Vernacci, Giovanni
Nacque nel 1486 da Primavera o Primerana di Bernardo Machiavelli, sorella maggiore di Niccolò, e da Francesco Vernacci (sposatisi nel 1483). Nel 1500 Primavera morì e nello stesso anno Giovanni, allora quattordicenne, si ammalò gravemente, al punto che fu «per morire» (Totto Machiavelli a M., 4 nov. 1500, Lettere, p. 31). Nel giugno del 1513 era mercante a Pera, il quartiere di Costantinopoli che fu colonia genovese dal 13° al 15° sec. e poi «sede degli ambasciatori cristiani presso il sultano» (Bausi 1998, p. 310). Lì si occupò di commercio, soprattutto di tessuti, almeno fino al 1525, secondo quanto emerge da una lettera di Lodovico, figlio di M., scritta da Adrianopoli al padre il 14 agosto 1525: «sono istato forzato a mandargli [si tratta di panni] in Pera a Giovanni Vernacci» (Lettere, pp. 400-01). Dopo questa data mancano testimonianze. Non è noto se per qualche periodo rientrò in Italia. Il procuratore Alberto Canigiani si occupò a Firenze dei suoi affari, delle sue ‘faccende’ e fu mediatore nel difficile scambio epistolare con i familiari, vista la distanza, e nella consegna di qualche presente di Giovanni ai parenti (come panni e caviale); nel 1519 Canigiani morì e quindi il ritorno immediato di Giovanni a Firenze sembrò indispensabile allo zio Niccolò, per via anche delle rimostranze di alcuni fiorentini che gli avevano affidato i loro affari («se tu non torni, tu perderai di qua la roba e l’onore», lettera a Giovanni V. del 15 apr. 1520, Lettere, p. 360). Nel 1521 Giovanni si limitò a inviare una procura a M. affinché riscuotesse certi proventi e alcune somme di denaro di origine anche testamentaria e affrontasse come poteva le richieste dei creditori fiorentini, e soprattutto di Piero Venturi. Sappiamo inoltre che nel 1521 Giovanni sostenne una contesa, forse giudiziaria, con un tal Biliotto (M. a Giovanni V., 9 ott. 1519, 15 apr. 1520, 15 febbr. 1521, Lettere, pp. 359-61, 368-69; Giovanni V. a M., 8 maggio 1521, pp. 370-71).

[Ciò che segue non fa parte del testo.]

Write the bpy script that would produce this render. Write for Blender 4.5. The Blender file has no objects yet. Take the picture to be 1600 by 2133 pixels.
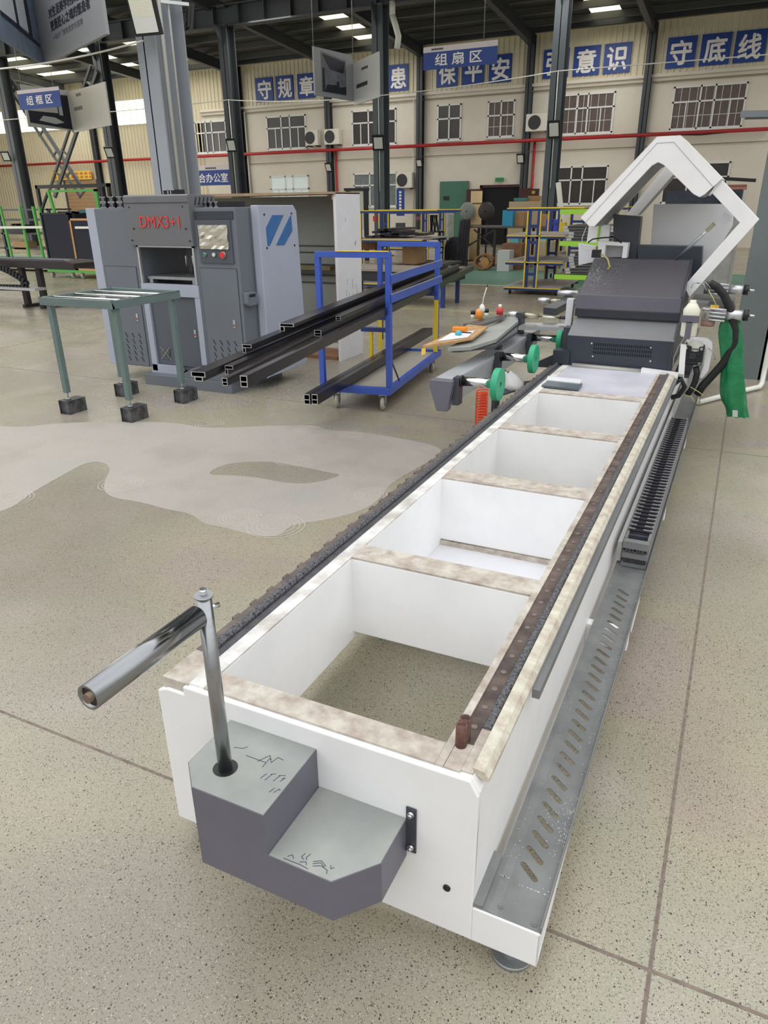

Il carteggio fra M. e Giovanni (si conservano dodici lettere del primo e due del secondo) ha accenti spesso assai affettuosi e confidenziali. Le prime lettere di M. (26 giugno e 4 ag. 1513) accolgono lo sfogo per le «tante brighe» patite dopo i fatti del 1512 (un tema ricorrente nelle lettere al nipote), ma ci informano anche della nascita di una sua bambina («la quale si morì in capo di 3 dì»), come di un contatto epistolare con il console fiorentino a Costantinopoli, Giuliano Lapi (Lettere, pp. 264, 271). M. esorta, fra l’altro, Giovanni a ragguagliare con esattezza il suo corrispondente fiorentino, il cugino Lorenzo Machiavelli. Tenta di convincerlo a «pigliare donna» di buona famiglia, come la figlia di un «artefice ricchissimo [...] un poco zoppa» (20 apr. 1514, 5 e 25 genn. 1518, pp. 319-20, 357-58). Le lettere datate 18 agosto e 19 novembre 1515, 15 febbraio 1516 e 8 giugno 1517 testimoniano l’affetto di M. verso il nipote, che egli ha «in luogo di figliuolo» (spera anche che Giovanni possa aiutare i figli Bernardo e Lodovico), e il dispiacere per i «travagli» da lui affrontati (pp. 35153, 354). Si coglie inoltre l’acuirsi della sofferenza di Niccolò, escluso e impoverito («io sono diventato inutile»). Uno slancio amorevole e filiale anima, dal canto suo, la lettera di Giovanni allo zio datata 26 ottobre 1517 (egli anticipa il dono di caviale per la quaresima, pp. 355-56).
Bibliografia: R. Ridolfi, Una lettera inedita del Machiavelli, «La bibliofilia», 1971, 73, pp. 243-46; F. Bausi, Un autografo machiavelliano riapparso: la lettera a Giovanni Vernacci del 18 agosto 1515, «Interpres», 1998, 17, pp. 309-15.